El edificio del Ministerio de Defensa era una de las muchas estructuras monstruosas y horribles creadas por Ceauşescu que habían requerido el derrocamiento del Bucarest histórico del siglo XIX. Allí, agasajado con café turco, me reuní con el jefe del Estado Mayor rumano, un hombre bajo, nervioso, de menos de cincuenta años, con el pelo negro y una sonrisa cálida. Degeratu me explicó la posición estratégica de Rumania:
—Antes de la Segunda Guerra Mundial intentamos permanecer neutrales y hacer tratos con todo el mundo. Esto resultó imposible. Y, así, tuvimos que luchar con los alemanes contra los rusos, luego con los rusos contra los alemanes. Pero al final caímos bajo el dominio ruso. Más tarde tratamos de azuzar a los chinos, y en pequeña medida a los norteamericanos, contra los rusos. Pero eso también fracasó. Terminamos aislados, con un equipamiento de baja calidad y unos militares cuyas aptitudes sólo les capacitaban para el trabajo de esclavos.

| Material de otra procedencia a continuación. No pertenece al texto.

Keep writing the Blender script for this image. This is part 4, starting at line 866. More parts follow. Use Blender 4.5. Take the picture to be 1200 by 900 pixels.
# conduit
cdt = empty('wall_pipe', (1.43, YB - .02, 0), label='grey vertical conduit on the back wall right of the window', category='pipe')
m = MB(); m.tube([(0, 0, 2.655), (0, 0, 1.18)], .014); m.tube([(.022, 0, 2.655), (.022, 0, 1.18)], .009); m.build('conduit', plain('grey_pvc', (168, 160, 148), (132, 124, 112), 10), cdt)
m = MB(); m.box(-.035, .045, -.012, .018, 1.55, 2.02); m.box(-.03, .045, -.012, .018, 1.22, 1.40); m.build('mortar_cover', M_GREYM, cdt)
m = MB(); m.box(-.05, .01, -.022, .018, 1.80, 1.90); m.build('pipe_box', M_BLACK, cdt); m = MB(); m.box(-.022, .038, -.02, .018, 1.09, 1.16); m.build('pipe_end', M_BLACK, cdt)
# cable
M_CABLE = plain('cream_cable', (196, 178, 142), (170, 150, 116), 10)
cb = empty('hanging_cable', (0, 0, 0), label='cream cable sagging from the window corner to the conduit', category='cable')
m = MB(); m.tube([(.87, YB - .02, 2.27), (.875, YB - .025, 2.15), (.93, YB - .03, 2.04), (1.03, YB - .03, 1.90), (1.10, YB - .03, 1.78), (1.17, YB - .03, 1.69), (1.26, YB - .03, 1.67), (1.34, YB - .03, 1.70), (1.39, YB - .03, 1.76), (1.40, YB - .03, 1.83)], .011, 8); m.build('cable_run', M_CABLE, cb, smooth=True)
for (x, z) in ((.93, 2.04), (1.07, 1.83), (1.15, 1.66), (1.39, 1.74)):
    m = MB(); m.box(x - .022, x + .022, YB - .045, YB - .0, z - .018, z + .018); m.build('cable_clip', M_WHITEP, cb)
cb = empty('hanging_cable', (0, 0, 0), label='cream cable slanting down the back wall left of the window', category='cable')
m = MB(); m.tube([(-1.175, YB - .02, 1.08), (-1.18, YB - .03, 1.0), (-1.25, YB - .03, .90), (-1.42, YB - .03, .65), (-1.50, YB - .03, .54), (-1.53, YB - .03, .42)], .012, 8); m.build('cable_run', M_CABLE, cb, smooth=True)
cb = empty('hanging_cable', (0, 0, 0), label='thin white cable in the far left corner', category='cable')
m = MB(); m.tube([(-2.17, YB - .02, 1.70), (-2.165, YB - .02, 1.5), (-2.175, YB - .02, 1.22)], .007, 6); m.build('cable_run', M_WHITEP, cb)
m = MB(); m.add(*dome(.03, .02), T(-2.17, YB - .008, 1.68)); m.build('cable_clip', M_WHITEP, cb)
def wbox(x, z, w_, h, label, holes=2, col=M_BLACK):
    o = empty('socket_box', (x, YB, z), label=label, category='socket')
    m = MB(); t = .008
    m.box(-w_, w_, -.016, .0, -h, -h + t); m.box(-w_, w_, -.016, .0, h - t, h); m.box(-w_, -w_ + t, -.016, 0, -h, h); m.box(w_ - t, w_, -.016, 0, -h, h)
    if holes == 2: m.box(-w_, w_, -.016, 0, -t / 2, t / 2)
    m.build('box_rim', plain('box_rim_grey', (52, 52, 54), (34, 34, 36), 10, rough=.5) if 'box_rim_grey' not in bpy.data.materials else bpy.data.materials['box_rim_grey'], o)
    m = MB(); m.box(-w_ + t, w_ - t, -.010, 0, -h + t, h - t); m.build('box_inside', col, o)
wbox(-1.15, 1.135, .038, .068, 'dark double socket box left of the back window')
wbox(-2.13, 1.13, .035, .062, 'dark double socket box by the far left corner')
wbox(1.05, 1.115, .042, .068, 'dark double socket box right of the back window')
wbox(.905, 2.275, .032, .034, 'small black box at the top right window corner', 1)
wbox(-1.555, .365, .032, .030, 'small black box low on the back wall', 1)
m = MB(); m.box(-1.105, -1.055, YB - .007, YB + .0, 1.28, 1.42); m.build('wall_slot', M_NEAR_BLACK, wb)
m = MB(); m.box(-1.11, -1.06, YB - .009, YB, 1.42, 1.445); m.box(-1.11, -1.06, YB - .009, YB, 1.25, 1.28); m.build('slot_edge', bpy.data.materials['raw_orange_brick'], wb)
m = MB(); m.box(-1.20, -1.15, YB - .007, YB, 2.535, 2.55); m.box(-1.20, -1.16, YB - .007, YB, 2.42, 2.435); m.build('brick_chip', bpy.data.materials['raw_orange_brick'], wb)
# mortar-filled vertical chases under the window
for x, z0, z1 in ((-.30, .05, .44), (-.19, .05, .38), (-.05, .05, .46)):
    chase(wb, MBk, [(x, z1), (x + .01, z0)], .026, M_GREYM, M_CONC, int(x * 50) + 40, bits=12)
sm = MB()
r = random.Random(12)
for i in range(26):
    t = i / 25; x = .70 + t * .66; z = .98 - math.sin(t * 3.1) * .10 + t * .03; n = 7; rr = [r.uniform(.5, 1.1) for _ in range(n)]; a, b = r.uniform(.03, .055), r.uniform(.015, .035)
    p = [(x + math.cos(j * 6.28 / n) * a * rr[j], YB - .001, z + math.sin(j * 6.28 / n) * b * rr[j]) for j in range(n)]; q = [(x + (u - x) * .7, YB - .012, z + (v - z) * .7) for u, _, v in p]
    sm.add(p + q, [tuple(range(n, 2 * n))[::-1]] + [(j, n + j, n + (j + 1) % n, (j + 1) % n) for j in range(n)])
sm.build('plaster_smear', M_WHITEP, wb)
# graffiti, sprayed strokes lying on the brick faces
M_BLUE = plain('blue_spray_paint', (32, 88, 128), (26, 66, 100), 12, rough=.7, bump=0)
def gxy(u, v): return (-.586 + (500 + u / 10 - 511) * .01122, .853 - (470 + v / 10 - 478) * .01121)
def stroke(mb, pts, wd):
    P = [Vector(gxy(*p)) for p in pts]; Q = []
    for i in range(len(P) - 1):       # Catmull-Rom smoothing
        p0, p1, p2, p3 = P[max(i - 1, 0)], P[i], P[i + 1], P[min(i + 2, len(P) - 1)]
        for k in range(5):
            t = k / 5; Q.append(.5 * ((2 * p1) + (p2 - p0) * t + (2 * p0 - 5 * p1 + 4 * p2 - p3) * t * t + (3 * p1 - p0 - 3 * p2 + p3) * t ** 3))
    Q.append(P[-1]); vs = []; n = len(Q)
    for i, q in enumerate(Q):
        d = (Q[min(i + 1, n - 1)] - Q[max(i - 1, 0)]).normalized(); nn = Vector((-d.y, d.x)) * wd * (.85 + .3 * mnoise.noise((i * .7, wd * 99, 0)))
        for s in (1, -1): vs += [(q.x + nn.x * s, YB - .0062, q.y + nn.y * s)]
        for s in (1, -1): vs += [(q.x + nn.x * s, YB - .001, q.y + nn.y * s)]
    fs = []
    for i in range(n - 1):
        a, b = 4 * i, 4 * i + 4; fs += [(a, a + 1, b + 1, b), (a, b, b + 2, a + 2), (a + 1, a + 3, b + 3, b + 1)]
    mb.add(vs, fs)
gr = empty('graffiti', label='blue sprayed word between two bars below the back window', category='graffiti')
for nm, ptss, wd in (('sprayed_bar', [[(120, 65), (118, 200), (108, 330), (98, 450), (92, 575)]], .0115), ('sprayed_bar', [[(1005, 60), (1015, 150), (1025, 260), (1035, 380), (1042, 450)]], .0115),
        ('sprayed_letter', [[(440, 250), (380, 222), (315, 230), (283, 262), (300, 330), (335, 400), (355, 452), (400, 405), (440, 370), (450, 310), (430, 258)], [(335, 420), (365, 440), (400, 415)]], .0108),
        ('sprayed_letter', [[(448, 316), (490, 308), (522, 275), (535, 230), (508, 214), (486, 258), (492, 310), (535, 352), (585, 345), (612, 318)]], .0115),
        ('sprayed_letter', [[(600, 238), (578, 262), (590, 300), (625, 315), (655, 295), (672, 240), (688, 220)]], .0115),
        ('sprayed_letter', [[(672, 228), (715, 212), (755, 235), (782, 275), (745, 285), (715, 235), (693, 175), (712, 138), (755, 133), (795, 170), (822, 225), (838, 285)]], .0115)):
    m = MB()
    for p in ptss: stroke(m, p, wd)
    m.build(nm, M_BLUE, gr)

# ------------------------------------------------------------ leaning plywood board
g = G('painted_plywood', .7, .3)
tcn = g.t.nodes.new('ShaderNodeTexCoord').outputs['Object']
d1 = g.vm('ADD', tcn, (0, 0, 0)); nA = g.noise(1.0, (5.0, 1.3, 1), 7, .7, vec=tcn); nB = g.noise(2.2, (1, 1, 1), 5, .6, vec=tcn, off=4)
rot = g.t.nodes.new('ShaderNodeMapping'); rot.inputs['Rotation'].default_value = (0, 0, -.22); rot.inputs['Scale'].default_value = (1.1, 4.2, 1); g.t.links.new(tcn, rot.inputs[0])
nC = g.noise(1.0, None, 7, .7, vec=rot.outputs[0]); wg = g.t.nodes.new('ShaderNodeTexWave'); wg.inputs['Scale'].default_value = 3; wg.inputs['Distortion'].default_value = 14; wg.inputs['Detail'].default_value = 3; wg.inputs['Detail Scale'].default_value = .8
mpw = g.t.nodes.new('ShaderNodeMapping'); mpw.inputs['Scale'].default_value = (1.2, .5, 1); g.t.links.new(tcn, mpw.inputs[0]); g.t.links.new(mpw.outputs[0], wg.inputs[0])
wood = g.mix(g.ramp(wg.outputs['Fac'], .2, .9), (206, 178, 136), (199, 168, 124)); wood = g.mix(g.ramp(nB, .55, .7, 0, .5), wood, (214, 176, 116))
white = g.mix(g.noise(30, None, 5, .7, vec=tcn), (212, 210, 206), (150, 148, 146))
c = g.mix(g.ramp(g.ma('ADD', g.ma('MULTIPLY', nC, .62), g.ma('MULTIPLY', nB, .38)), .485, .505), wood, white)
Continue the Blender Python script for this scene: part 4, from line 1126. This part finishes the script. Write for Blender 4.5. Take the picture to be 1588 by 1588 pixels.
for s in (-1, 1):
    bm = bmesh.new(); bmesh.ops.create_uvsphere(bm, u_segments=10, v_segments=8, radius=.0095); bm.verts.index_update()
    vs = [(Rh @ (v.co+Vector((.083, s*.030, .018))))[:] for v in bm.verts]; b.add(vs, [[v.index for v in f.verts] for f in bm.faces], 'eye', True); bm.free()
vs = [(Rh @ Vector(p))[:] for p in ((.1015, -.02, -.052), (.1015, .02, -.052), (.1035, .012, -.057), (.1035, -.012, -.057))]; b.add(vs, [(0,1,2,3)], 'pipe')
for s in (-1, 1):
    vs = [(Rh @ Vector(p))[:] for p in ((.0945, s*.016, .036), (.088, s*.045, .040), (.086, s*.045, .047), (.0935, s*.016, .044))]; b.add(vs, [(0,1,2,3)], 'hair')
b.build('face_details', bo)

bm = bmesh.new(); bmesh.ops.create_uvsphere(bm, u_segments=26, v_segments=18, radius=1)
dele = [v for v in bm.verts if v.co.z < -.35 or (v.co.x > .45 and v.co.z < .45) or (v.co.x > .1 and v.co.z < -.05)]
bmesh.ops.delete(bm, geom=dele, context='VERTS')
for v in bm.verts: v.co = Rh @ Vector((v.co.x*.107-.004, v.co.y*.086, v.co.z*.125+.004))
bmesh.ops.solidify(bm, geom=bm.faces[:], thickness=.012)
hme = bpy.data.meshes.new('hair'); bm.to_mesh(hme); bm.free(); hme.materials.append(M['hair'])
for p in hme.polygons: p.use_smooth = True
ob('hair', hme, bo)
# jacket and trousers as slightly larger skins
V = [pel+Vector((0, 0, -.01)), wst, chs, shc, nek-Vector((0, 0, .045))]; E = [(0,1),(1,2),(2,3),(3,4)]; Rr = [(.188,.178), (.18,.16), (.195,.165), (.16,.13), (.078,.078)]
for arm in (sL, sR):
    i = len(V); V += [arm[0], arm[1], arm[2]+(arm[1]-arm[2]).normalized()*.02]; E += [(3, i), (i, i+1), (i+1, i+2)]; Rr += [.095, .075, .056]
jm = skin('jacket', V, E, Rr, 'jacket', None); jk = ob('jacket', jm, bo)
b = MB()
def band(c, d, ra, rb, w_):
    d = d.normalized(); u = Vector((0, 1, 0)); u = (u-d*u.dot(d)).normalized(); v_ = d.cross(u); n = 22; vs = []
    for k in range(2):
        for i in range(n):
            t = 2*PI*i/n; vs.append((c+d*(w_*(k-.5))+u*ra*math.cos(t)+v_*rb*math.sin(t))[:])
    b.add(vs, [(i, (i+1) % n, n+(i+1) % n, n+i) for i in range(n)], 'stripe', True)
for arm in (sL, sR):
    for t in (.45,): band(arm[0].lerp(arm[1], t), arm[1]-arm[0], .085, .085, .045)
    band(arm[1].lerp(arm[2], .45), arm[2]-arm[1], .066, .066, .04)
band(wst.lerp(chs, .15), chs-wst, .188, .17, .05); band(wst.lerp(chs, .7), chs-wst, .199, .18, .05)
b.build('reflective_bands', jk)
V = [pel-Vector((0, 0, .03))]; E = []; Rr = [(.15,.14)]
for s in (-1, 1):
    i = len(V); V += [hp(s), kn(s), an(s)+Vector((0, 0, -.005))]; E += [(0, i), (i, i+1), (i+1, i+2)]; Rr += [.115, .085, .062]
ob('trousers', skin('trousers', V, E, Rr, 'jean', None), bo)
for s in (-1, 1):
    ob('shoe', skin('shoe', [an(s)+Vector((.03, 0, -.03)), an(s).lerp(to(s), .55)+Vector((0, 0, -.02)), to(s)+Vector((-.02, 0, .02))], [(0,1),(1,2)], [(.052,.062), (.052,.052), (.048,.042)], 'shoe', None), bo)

Estaba en desacuerdo con Brucan.
—La neutralidad no funciona —continuó Degeratu—. Nosotros no somos una gran potencia, y nuestra posición es demasiado vulnerable. Rumania es el único país de Europa situado entre las dos grandes regiones de inestabilidad e incertidumbre, la antigua Yugoslavia y la antigua Unión Soviética. Por nuestro propio bien y por el de Europa, necesitamos estabilidad. Ningún otro país de Europa necesita a la OTAN tanto como nosotros.